At the very least, the memos provided words to a name, a face to an administration. If they served as nothing more than symbolic communication between the university president and the community, the administration clearly thought that symbolic step was at least one worth taking every week. Now, in their continual absence, it seems we have gone from symbolic communication to no communication at all.

This is not to say that Cruzado and her administration are now completely inaccessible to the campus community. The entire administration holds monthly University Council meetings that are open to public comment. Administrators have also been notably and consistently receptive to student leaders approaching them with feedback. But there is a marked difference between accepting input and actively seeking it out, as the memos once sought to do.

Certainly the lack of a weekly email does not change the core value of the administration. But for a president that has consistently prided herself on the efforts toward greater campus-wide communication (Cruzado’s bio on the university website boasts she has “inaugurated an era of greater campus communication”), the growing closure of communication pathways and move away from early initiatives is troublesome at the least.
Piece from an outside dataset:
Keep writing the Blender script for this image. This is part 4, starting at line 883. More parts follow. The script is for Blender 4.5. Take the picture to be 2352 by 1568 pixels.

Any leader needs to be accessible to their constituency, and as MSU president, Cruzado speaks for a community of more than 16,000 students, faculty and staff.  In order to accurately and accountably represent them, she must not lose sight of the communication inherent to her administration’s beginning. Accordingly, it is also the responsibility of the community to respond back to her invitations for input, and not let them fall on deaf ears. After all, communication can only be effective if it flows both ways, and the responsibility to create it falls on each of us.